Theater review recap

There are some good shows now playing in the Bay Area. Loni and I scooted across the peninsula over the weekend, first to Palo Alto, then San Jose and finally up to Berkeley to catch some of the latest productions.

Fortunately it was time well spent. All 3 shows are worth recommending (plus a fourth we saw a few weeks back), but for different reasons.

For those that missed the reviews, here’s a recap.

‘The Memory of Water’ (review)
Dragon Theatre Productions, Palo Alto

‘The Memory of Water’ is a slice of life, an important moment in time, that sees three sisters come to terms with mortality, relationships and, for some reason that I can’t still figure out, water (I know… memory, right?). Judging by the audience, this will appeal to mostly women (which would explain why Loni enjoyed it more than me).

On this evening, though, I was a happy minority enjoying live theater, tucked away in downtown Palo Alto. For $20, great entertainment value.

‘As You Like It’ (review)
San Jose Repertory Theatre, San Jose

The start of the play heralds this new era with three dramatic screen panels which span the entire height of the stage, creating a dramatic start with blazing lights, bold red letters screaming ‘BANISHED” and Orlando’s (Blake Ellis) silhouette in front. The three panels which are used to project images and live video streaming throughout the play is made possible by a state-of-the-art system consisting of seven computers and five projectors.

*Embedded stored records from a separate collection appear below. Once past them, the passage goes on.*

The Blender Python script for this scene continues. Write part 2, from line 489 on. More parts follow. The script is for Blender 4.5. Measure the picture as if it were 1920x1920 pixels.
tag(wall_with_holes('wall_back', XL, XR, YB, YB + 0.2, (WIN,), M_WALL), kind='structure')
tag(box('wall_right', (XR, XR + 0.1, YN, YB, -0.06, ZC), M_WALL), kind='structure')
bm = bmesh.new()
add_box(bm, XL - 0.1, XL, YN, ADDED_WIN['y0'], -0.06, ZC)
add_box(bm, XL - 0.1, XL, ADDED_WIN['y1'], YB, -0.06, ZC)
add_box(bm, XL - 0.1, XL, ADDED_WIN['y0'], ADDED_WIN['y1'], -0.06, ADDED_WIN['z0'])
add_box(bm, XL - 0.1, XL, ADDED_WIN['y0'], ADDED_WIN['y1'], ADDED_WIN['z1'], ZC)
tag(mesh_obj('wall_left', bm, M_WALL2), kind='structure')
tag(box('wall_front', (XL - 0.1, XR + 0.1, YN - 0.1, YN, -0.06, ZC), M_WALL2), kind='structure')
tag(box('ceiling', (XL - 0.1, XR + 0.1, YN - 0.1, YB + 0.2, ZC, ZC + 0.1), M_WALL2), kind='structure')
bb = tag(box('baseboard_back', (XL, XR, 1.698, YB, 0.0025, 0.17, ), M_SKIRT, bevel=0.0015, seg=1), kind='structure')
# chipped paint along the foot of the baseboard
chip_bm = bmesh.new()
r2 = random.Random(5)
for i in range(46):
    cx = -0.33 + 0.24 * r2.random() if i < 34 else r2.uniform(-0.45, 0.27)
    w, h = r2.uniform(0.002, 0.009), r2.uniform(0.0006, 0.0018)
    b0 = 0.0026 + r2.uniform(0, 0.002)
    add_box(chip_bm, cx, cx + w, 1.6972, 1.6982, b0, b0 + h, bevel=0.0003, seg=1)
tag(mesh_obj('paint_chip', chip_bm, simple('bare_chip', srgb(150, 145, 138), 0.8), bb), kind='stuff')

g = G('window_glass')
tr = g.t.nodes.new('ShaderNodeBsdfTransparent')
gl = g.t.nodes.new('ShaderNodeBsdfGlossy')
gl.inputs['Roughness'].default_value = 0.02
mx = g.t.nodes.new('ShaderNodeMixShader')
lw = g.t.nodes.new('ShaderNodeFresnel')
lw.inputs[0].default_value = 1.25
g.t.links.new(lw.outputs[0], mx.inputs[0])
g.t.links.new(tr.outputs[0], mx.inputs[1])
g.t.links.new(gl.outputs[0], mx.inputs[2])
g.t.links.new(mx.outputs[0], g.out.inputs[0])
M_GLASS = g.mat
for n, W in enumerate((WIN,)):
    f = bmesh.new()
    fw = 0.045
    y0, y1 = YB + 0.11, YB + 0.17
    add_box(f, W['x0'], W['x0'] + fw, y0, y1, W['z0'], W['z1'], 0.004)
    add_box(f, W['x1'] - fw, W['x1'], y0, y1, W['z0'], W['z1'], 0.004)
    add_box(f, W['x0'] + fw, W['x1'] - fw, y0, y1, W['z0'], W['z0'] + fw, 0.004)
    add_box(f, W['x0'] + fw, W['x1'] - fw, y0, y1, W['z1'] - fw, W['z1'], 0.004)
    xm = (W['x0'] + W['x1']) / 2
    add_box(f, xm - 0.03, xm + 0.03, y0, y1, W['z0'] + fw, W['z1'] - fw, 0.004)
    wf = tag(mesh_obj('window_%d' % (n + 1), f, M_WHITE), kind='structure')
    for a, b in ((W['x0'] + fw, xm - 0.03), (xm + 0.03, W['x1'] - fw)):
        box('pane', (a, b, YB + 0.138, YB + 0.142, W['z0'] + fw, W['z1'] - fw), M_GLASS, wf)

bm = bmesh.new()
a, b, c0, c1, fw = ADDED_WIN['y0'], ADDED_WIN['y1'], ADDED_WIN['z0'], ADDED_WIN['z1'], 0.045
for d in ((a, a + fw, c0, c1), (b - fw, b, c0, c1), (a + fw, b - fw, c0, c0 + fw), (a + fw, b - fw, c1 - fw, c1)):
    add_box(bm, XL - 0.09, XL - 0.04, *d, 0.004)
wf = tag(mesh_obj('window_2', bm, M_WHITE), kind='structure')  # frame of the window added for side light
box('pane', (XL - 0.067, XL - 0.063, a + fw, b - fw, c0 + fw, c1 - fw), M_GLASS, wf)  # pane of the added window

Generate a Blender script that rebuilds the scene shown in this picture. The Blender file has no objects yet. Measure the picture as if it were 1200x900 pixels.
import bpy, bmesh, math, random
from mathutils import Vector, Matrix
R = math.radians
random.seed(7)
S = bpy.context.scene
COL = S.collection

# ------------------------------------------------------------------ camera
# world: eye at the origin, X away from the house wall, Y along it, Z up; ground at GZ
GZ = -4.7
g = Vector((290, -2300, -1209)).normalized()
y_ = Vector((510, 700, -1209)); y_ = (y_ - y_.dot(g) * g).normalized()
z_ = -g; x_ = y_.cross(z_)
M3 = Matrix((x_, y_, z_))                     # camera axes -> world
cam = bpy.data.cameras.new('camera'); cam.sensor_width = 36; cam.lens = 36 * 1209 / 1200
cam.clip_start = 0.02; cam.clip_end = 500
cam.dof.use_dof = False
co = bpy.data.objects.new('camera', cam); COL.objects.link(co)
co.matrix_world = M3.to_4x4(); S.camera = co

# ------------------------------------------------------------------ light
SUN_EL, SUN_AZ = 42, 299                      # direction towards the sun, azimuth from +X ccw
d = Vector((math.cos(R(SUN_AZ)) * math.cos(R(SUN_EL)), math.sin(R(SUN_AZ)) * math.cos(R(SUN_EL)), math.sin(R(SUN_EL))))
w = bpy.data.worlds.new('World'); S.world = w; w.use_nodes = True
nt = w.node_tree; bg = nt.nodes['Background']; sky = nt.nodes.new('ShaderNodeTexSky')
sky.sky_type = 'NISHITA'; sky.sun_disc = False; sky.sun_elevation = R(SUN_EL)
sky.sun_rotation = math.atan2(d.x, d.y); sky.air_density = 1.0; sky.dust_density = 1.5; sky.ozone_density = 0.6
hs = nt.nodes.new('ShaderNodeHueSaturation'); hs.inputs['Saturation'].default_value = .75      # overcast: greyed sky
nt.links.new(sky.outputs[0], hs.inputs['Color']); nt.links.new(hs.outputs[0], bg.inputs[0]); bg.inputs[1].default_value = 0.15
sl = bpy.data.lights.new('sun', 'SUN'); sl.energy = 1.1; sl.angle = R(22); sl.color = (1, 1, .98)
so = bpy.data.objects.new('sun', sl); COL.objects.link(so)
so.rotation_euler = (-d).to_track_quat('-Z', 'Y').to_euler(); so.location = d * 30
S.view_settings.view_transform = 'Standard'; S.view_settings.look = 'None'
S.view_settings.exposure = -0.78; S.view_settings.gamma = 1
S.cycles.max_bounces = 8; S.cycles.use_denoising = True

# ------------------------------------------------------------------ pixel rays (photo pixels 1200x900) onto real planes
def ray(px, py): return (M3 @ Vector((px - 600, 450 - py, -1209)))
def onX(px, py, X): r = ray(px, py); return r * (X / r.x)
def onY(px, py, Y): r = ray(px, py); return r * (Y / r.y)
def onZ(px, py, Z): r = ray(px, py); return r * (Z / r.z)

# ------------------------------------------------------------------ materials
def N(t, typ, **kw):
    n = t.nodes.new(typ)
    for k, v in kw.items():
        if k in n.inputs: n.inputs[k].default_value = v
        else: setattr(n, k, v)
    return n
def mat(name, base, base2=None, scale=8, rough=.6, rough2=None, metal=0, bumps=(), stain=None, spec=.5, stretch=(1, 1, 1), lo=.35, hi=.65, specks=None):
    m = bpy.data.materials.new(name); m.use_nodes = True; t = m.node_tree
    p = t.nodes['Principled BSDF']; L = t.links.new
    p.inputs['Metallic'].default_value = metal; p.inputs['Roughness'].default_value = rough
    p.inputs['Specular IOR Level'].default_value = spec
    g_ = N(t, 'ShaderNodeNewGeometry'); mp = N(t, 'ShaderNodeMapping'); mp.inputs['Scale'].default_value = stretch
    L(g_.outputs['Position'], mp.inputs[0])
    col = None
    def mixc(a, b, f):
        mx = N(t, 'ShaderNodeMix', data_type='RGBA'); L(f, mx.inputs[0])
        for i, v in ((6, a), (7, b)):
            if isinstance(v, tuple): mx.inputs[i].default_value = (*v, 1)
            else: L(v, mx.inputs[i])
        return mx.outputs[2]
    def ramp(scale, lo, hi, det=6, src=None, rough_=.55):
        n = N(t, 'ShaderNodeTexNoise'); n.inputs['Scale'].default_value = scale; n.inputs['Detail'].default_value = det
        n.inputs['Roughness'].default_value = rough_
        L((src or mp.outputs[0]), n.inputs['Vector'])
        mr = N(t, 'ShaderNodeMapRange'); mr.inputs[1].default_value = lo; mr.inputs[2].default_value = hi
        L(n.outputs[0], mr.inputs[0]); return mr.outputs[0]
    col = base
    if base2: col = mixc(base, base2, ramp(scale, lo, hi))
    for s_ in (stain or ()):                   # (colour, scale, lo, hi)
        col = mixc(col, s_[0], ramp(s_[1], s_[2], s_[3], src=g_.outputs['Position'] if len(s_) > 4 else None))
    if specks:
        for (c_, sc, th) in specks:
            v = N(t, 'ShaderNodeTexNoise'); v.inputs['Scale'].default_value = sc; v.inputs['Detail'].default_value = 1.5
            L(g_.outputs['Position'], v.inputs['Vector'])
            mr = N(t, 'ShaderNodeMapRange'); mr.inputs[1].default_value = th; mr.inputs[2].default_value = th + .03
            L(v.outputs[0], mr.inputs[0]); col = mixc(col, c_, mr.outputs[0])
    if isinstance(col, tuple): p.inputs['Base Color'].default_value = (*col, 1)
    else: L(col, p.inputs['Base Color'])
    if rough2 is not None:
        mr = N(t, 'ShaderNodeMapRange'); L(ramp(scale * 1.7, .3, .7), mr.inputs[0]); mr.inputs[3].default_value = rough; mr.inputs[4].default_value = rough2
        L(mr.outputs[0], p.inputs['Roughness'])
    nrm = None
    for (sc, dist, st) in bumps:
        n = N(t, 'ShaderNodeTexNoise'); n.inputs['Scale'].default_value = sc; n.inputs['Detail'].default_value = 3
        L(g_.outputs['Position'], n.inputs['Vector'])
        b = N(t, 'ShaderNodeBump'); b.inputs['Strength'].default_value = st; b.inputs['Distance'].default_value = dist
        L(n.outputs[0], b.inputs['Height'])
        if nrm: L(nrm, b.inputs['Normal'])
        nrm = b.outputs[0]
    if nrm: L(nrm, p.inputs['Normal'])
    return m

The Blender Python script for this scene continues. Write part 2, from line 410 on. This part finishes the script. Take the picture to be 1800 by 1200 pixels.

If you love ‘As You Like It’ you will be delighted in Lombardo’s daring, modern interpretation. If you are not a fan of this play, the strong acting, technological set marvels and great musical scores should keep you plenty entertained.

‘Awake and Sing!’ (review)
Aurora Theatre Company, Berkeley

A standout (among standouts) here is actor Rod Gnapp, who is turning out to be one of my Bay Area favorites. He was equally quirky and mysterious when I last saw him, in the Magic Theatre’s ‘Mauritius.’ He delivers his lines with 1 part swagger, 1 part loopy, and 1 part danger. When he woos women, he pours it on, promising champagne, riches, and the life of luxury.

‘Awake and Sing!’ is a powerful study in domestic survival. Aurora’s production is first rate, giving us a chance to experience a family’s battle against the depression, which dramatically turns on its self.

‘Yellow Face’ (review)
TheatreWorks, Mountain View

The acting is strong, lighting and music, subtle yet moody.

Francis Jue and Pun Bandhu were crowd favorites. Francis received a rousing response during the curtain call. And justifiably so. He commands the stage, emotes with seasoned control and elevates those around him. Once warmed, Pun zigged and zagged across the stage, pulling his spiky hair. His expressions were priceless, especially when accused of being a “fake Asian.”